Per dirla in maniera chiara: mentre noi continuiamo a discutere del conto alla rovescia all'atomica degli ayatollah, delle sanzioni o dei raid aerei israeliani, il confronto con l'Iran lo stanno vincendo i sauditi. E lo stanno facendo attraverso i movimenti fondamentalisti che in Siria appaiono ogni giorno più forti. Il che non è affatto rassicurante: all'egemonia di Teheran si va sostituendo un estremismo islamico di matrice opposta, ma non per questo meno pericoloso.
Il problema degli arsenali militari di Damasco è emblematico del pasticcio di un Occidente senza una visione sul Medio Oriente: Israele è giustamente preoccupato che le armi di distruzione di massa non vadano a finire nelle mani di Hezbollah. Ma se rimangono in Siria e finiscono nelle mani dei gruppi qaedisti il suo futuro sarà più tranquillo?
A conferma di quanto il problema sia serio ci sono le notizie ormai praticamente quotidiane che arrivano dalla Siria sui volti dell'islamizzazione radicale delle zone controllate dai ribelli. L'altro giorno il quotidiano Hurriyet raccontava che in Turchia anche lo storico monastero di Dayr al Zafaran - per secoli la sede del patriarcato assiro - ha aperto le porte per ospitare i rifugiati.
Interessante però è la motivazione: ha dovuto farlo perché i cristiani fuggiti dalla Siria non ne vogliono sapere di andare nei campi profughi turchi, dove evidentemente non si sentono al sicuro.

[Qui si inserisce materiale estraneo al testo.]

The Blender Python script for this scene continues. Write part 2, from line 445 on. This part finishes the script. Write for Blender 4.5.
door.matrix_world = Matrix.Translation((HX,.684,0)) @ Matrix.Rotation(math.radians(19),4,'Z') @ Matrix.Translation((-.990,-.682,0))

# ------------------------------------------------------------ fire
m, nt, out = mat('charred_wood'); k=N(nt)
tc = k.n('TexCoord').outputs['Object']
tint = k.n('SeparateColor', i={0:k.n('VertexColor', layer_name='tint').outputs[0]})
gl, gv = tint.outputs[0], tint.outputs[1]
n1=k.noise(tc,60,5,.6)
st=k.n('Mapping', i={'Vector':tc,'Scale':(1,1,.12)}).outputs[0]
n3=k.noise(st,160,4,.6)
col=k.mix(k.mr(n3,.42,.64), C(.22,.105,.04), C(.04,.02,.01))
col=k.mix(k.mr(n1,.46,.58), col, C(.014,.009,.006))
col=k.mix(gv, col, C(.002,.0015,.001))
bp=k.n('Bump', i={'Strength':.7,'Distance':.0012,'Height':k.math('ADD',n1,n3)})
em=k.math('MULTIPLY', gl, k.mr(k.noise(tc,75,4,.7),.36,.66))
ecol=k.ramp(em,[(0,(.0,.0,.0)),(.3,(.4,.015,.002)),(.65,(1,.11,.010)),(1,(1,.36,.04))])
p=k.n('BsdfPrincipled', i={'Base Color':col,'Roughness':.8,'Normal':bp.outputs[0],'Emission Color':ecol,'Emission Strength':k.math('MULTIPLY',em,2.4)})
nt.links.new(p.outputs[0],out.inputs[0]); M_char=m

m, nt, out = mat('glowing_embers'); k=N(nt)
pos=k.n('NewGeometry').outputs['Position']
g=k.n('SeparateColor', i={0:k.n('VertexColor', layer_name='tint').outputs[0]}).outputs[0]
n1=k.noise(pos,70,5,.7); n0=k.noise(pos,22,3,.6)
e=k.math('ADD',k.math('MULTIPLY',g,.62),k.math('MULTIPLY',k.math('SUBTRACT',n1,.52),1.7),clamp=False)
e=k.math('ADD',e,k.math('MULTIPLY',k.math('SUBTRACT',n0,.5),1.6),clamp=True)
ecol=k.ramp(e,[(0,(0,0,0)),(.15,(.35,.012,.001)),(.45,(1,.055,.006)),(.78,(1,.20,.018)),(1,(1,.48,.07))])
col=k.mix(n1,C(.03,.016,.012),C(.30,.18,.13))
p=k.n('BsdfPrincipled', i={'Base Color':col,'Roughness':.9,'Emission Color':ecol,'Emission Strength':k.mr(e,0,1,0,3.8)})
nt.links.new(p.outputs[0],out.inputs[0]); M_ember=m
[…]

Ieri invece da Mayadin - una città di 54mila abitanti sull'Eufrate, nell'est della Siria - è arrivata la notizia che il Fronte al Nusra, una delle principali milizie radicali, ha vietato alle donne di indossare i pantaloni: d'ora in poi dovranno indossare un velo nero dalla testa ai piedi. Rischia molto seriamente di essere questa l'alternativa agli ayatollah. Grazie anche a un Occidente che queste contraddizioni continua a far finta di non vederle.